そのよくわからない世界で、シェリルは、役割を演じることで、他者との関係を築き、居場所を得ようとする。それは珍妙な役割だし、演技は滑稽(こっけい)で理解を超えてはいる。でも、だんだん、その役割こそが恋であり愛であり、大げさに言えば人生なのではないかとも、思えてくるのである。私たちは、本来は言葉にならず手中におさめられない恋や愛を、そして人生を、みずからの側に固定するために、恋人や配偶者や、母や父や子や、友や師や生徒や、何かしらの役割を、奇妙さにも滑稽さにも気づかずに、必死に演じているのではないか。私たちはそうすることでしか、他者と関係を築けないのではないか。信じられる、信じたい役割を、真剣に演じ続けることでしか。
シェリルと、まだ若い同居人クリーの役割は、クリーの妊娠、出産によって変わり続ける。
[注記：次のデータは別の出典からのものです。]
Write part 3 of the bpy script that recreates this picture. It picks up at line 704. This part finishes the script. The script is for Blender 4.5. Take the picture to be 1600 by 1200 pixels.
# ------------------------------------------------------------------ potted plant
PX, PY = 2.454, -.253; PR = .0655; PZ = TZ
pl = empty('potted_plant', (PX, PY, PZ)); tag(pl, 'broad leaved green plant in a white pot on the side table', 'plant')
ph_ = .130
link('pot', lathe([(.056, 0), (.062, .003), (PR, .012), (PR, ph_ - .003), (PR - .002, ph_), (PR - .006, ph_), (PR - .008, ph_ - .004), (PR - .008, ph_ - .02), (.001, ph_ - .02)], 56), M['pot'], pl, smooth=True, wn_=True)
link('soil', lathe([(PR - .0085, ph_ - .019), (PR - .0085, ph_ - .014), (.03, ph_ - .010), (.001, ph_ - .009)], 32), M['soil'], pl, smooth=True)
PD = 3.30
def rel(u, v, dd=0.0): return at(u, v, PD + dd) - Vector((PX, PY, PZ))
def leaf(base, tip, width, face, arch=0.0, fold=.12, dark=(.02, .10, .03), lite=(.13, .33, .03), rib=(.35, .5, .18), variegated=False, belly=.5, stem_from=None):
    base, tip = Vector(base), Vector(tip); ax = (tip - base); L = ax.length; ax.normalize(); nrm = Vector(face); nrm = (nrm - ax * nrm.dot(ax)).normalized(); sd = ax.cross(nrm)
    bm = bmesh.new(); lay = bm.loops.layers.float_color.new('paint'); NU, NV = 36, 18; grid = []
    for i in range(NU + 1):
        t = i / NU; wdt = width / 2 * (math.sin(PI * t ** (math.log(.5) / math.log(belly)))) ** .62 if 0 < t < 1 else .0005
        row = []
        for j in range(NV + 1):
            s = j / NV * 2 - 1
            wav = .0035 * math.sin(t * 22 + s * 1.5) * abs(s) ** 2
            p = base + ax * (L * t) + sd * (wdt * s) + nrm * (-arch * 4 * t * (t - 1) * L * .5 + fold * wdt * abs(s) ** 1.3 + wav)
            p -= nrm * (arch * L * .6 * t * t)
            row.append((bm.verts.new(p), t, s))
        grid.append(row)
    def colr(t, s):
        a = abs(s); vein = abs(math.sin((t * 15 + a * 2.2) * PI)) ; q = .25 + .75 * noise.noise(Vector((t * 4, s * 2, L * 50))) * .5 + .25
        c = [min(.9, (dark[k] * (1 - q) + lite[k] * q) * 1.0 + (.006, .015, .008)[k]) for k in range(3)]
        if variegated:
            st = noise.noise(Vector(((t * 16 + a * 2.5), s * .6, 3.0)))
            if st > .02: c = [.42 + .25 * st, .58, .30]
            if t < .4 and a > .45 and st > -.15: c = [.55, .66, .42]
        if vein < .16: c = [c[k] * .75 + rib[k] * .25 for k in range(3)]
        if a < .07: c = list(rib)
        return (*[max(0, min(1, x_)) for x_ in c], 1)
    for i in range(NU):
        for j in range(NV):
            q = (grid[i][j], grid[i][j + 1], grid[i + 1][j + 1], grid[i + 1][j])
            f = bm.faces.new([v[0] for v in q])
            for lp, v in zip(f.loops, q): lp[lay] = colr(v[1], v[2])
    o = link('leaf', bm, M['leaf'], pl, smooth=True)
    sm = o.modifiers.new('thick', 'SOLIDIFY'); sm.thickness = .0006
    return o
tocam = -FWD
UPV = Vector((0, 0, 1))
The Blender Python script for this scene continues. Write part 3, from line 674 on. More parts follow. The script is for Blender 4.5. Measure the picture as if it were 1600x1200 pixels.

役割を変えながら二人の女は日々を送り、人生をつなげていく。しかしあるとき、決定的な変化が起きる。彼女たちはそれぞれの役割を、捨てざるを得なくなる。予想もしなかった、願ったこともなかった人生が、それぞれに割り振られる。
事態は、だれにとっても、シェリルにとっては超弩級(ちょうどきゅう)に悪いほうへと進んでいくのにもかかわらず、次第に、今まで書き割りだった光景がその書き割りを破り捨てていきいきと広がり、曇りも霞(かす)みもなくなって、隅々まで燦然(さんぜん)と輝きはじめるような印象を、読みながら私は持った。このまっさらな、まごうことなき世界で、シェリルはふたたび自分の役割を選び取る。与えられて、押しつけられて、しかたなく引き受けるのではなく、自分自身で見つけ出し、みずからそれを選び取る。役割をそっくりのみこんで、彼女自身になる。その瞬間を、私は息をのむようにして見つめてしまう。
小説の前半で読むのをやめて見慣れた世界に戻りたくなった私は、まさに、完璧なほど快適な部屋に暮らすシェリルの姿でもあった。シェリルが見慣れた場所から出ていったから、私も最後、未知の世界に連れ出してもらえた。読後の自分の感情の動きに、未(いま)だぴったりの言葉が見つけられないでいる。共感なんかではまったくない、感動ともちょっと違う……、ぴったりの言葉を持たないほど、私にとってあたらしい感情だ。